Hedge fund managers continue to reinforce the message that their products aren't high risk offerings, rather they can actually lower risk in a traditional portfolio.

Wednesday, March 6th 2002, 9:32PM

by Philip Macalister

Hedge fund managers continue to reinforce the message that their products aren't high risk offerings, rather they can actually lower risk in a traditional portfolio.

Colonial First State manager Joe Fernandes says that a 5% allocation to hedge funds will potentially increase returns by 0.1% annually and lower volatility by -0.2%. While these look like small numbers the real benefit is in the portfolio's sharpe ratio which will potentially increase by 5%.

A 15% allocation will increase returns by 0.4%, decrease volatility by -0.7% and push the sharpe ratio up 15%, he says.

His colleague, Damien Hatfield, says that hedge funds aren't some way out product. His view is that in five years time they will be mainstream and the term hedge fund won't even exist.

There is a growing view that many of the strategies used by these sorts of managers will be incorporated into traditional funds.

For instance, instead of just having an equity fund which only invests long, more and more managers will start using short strategies in their funds.

Deutsche Asset Management director David Zobel says this make sense as research shows that in a12 month period about half the shares listed on the Australian stock exchange will have positive returns while the balance will have generated negative returns.

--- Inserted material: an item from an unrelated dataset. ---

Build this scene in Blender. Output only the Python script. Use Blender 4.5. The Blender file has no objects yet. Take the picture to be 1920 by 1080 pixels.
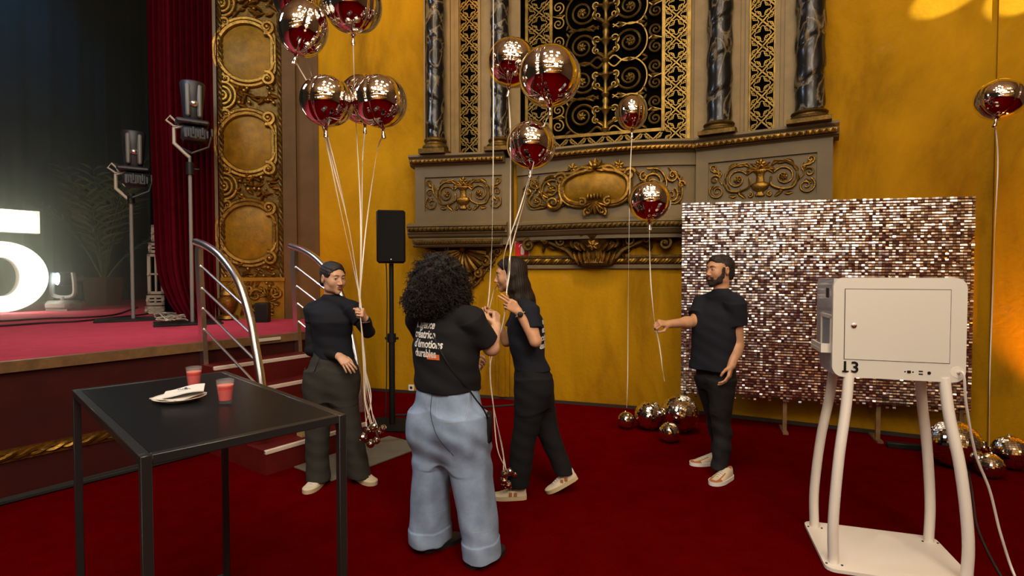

By short selling falling stocks managers can make money on shares which are in decline.

Currently long/short equity strategies are the biggest type of hedge funds in the world accounting for about 38% of hedge fund strategies in 1999, compared to 16% nine years earlier.

Managers are becoming more focussed on absolute return funds.

Zobel says one of the key characteristics of hedge funds is that they aim to seek positive returns regardless of market direction.

"Risk (is defined) as a loss of principal rather than performance relative to a market benchmark," he says.